> _EXERCISE PROMPT_
Copy out each line of the material in which the word "dict" appears.

> _INFORMATION PROVIDED_
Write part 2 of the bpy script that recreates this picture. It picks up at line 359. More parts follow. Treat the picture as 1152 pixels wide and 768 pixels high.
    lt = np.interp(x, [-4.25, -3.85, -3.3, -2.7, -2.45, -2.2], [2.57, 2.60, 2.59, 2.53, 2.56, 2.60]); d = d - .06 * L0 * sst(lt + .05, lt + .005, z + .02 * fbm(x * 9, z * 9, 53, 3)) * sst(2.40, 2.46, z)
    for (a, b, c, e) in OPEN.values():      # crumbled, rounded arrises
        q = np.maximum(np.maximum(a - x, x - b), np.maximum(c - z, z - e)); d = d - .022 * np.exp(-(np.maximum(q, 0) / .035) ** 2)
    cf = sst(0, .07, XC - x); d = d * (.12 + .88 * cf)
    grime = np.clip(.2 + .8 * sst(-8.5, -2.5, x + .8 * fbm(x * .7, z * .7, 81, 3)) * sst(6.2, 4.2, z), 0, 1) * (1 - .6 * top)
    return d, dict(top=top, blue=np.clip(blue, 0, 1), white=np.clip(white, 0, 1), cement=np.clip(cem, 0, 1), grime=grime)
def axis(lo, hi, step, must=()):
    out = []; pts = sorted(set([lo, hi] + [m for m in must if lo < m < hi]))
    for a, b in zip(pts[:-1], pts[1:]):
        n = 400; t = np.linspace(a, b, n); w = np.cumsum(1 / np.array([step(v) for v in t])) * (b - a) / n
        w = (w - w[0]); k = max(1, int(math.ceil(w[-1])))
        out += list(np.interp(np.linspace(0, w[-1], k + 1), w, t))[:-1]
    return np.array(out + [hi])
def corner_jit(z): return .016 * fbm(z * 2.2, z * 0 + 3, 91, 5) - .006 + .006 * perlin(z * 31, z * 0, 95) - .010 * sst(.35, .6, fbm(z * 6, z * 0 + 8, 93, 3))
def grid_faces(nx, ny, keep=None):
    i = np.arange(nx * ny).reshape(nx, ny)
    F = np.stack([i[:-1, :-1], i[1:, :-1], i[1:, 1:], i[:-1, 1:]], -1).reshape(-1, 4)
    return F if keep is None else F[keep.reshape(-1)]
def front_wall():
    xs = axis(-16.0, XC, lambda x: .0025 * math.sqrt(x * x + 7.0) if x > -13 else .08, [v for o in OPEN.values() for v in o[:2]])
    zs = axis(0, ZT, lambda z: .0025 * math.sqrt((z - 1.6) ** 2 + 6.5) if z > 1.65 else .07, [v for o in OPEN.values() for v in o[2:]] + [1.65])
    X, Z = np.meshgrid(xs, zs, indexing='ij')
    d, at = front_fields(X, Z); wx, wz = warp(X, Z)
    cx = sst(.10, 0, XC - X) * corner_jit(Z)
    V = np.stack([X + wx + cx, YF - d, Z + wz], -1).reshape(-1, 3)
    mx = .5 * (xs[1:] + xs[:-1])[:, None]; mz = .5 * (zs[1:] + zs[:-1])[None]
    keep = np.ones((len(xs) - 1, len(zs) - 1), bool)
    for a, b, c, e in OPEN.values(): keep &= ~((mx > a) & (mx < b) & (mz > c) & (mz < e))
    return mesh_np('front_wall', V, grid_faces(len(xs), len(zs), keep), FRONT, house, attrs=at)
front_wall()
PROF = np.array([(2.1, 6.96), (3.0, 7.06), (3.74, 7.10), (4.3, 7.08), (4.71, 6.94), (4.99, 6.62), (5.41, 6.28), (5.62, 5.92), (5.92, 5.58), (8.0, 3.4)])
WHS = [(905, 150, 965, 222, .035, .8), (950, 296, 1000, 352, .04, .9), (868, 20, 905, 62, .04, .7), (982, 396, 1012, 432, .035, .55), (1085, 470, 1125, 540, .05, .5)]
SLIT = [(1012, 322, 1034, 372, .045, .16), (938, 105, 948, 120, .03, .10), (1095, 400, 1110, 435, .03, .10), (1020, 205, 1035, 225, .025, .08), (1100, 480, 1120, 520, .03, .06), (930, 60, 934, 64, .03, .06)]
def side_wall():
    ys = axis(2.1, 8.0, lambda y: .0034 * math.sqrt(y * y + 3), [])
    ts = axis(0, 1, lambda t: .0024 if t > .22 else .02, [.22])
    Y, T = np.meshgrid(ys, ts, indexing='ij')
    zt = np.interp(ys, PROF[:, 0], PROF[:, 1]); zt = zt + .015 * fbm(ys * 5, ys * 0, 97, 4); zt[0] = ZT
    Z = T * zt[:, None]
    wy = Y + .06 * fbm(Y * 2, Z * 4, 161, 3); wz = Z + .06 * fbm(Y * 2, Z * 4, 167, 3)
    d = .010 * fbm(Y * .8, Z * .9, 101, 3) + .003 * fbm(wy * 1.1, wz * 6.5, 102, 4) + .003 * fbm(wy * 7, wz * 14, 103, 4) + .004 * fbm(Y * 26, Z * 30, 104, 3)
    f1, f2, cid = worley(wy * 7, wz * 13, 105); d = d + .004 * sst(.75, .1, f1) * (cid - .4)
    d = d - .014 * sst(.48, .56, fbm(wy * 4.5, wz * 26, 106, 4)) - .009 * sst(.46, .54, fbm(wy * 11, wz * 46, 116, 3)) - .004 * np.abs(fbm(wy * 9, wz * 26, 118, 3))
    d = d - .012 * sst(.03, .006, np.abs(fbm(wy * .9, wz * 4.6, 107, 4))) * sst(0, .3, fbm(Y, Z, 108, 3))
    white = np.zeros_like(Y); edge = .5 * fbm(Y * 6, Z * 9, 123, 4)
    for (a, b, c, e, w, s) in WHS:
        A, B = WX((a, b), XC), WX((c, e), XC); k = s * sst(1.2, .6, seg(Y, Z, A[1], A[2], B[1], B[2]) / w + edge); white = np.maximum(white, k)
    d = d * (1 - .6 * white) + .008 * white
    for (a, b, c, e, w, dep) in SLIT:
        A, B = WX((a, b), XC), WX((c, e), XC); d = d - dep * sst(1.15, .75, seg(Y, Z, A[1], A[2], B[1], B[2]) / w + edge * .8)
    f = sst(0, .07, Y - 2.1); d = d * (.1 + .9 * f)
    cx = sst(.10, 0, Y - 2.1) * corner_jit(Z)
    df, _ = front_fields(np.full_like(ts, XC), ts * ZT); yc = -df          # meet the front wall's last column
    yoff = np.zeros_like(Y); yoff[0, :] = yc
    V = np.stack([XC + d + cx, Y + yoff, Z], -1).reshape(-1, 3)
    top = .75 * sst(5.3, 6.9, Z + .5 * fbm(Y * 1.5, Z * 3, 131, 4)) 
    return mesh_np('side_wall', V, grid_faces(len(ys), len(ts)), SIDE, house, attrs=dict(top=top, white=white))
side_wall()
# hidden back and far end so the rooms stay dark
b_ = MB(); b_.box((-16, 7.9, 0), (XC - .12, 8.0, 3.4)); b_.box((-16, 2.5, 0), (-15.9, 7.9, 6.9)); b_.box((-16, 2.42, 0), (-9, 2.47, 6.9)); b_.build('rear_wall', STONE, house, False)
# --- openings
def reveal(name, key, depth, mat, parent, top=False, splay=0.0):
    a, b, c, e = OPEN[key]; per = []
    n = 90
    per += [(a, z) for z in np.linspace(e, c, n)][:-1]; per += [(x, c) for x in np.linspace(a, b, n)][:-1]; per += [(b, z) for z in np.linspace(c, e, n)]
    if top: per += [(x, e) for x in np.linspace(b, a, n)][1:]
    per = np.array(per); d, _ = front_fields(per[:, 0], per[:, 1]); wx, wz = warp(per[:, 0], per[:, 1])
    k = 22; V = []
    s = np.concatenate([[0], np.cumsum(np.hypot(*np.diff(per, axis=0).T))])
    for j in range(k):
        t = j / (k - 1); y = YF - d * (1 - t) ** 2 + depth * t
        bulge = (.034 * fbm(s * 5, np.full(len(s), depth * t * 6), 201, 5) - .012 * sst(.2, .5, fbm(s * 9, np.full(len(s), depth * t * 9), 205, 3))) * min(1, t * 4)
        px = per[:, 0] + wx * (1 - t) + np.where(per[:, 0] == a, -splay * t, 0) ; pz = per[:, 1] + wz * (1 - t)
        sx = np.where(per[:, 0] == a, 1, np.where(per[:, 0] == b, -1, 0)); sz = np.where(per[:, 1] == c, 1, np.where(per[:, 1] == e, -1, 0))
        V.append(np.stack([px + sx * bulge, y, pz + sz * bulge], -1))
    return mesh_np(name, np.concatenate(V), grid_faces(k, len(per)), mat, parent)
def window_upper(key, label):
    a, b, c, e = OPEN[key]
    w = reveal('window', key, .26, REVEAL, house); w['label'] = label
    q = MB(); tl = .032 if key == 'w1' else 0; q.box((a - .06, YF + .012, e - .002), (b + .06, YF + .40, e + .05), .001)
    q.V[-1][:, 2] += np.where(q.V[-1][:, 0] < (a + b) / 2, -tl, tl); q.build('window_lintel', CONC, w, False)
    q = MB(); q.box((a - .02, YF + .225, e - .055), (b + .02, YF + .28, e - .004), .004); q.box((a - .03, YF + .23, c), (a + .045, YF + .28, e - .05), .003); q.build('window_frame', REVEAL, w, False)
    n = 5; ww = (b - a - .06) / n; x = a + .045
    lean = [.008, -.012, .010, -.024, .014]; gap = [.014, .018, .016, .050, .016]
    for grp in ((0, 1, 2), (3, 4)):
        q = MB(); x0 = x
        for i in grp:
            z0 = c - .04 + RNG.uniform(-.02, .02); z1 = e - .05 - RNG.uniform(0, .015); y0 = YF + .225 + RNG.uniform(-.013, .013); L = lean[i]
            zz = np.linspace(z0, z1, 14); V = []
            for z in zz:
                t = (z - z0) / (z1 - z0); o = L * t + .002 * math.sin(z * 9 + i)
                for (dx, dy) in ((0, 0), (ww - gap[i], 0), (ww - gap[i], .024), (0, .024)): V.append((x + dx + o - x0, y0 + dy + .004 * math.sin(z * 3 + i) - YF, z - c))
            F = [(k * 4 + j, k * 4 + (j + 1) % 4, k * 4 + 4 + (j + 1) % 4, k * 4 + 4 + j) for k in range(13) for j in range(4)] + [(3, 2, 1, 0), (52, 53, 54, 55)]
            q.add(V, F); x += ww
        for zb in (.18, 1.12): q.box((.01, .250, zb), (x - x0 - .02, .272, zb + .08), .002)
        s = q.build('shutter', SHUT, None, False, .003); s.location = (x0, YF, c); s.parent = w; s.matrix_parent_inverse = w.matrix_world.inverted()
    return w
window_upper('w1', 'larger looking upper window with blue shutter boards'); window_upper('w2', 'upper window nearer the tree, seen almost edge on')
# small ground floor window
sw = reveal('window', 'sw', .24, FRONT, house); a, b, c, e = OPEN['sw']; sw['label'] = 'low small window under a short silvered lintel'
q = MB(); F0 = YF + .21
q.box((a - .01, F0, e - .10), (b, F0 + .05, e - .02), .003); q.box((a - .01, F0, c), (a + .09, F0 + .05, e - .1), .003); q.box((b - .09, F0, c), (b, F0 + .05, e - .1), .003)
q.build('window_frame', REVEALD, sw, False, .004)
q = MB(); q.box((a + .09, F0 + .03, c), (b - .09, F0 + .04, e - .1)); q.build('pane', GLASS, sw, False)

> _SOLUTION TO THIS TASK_
    return d, dict(top=top, blue=np.clip(blue, 0, 1), white=np.clip(white, 0, 1), cement=np.clip(cem, 0, 1), grime=grime)
    return mesh_np('side_wall', V, grid_faces(len(ys), len(ts)), SIDE, house, attrs=dict(top=top, white=white))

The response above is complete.